Now take a look at chart 1 above.  After a period of relative stability, both the AUD and the ASX 200 appear to have capitulated suddenly in early September as well. Why would a USD spike (and a consequent AUD depreciation) lead to a fall on our stock market? Because the currency’s demise spooks foreign investors – they flee the market in an attempt to stave off currency losses. In that regard you’ll note that the stronger-than-expected Chinese manufacturing data we saw on Tuesday, September 23 had no lasting impact on either our currency or Aussie equities.  

The pull back is a boon for investors

Whatever the case, and I’m sure that there are those who would disagree with my view above, it’s already apparent that value has returned to the market. I don’t think there should be any doubt that it provides domestic investors with a great opportunity to make a portfolio allocation out of cash and into stocks.

I am of course aware of what we all read and hear in the press – it’s very negative. Fortunately it’s also very wrong. The data flow provides a much better guide than the gut feel of commentators and the data is unequivocal.

  1. The Australian economy is doing very well indeed. Growth is above trend, jobs growth is strong and this will support company earnings - it already is.
  2. We shouldn’t be worried by a slowdown in China. The economy is still growing at a very strong rate and there is very little chance of a property-induced credit crunch. 
  3. The USD won’t rise in perpetuity and it is lifting for all the right reasons: US economic growth is very strong.

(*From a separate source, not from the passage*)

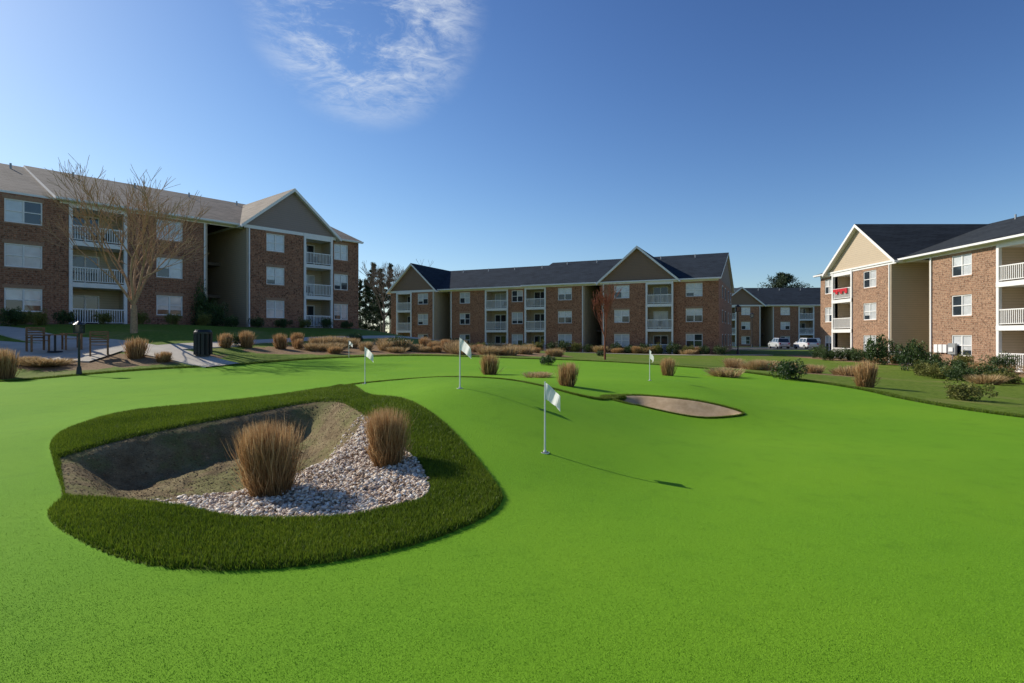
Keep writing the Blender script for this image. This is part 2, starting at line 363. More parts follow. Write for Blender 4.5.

Chart 2: The ASX200 is cheap!
Graph for Back to value on the ASX

The best way to view this 5.1% fall, then, is as an opportunity. Aussie equities have cheapened considerably. The 12 month trailing price-earnings ratio has dropped to 15.5 from 16.6 - which is about average. On current earnings estimates that brings the year-end price-earnings ratio to 15, which is nowhere near rich territory - the peak over the last few years was closer to 19! More importantly, and on next year’s earnings, the P/E ratio falls down to 13.8 which is well below (see chart 2 above). To consider how cheap that actually is, you have to adjust that P/E ratio to the lowest interest rates on record. A P/E ratio of 13.8 isn’t just cheap in a world of ultra-low rates - it’s extremely cheap.

Now while the sell-off has been broad-based across sectors - miners and banks leading - there are some differences in terms of value.

Chart 3: Discount from normal valuation
Graph for Back to value on the ASX

Just on the numbers, consumer discretionary, health, materials, utilities and IT are currently at substantial discounts to their usual valuations and as a result look to be the cheapest. Having said that, these metrics make no consideration of the investment backdrop. Sometimes stocks are cheap for a reason - we need to be careful. At other times a strong argument can be made as to why a stock or sector should be trading at a sometimes substantial premium. I would put financials (and in particular our banks) into that basket and they’re about 40% or so of the total market capitalisation. Consider that their growth prospects are excellent and they pay a high dividend - the credit cycle has turned and is strengthening. What’s not to like? On that basis I think our banks offer value at these levels.

I’m otherwise cautious on resource stocks. I’m still of the view that strong Chinese growth rates will support actual production – that the supply glut has been overestimated and that revenues will be strong. Let’s face it though, they’re not market darlings, and the idea that China is in trouble is getting a lot of airtime. They’re a long-term buy but in the short term they carry a lot of risk.

Banks and miners add up to 50% of the market just there. More broadly, this pullback has injected some value back into the market and it’s a good time to go shopping, top up or recalibrate your portfolio. There could of course be a bit more downside, and it wouldn’t take much for this to turn into a full-blown correction. Just note, however, that a full-blown correction would be unusual in the absence of a broader downward move in international equities.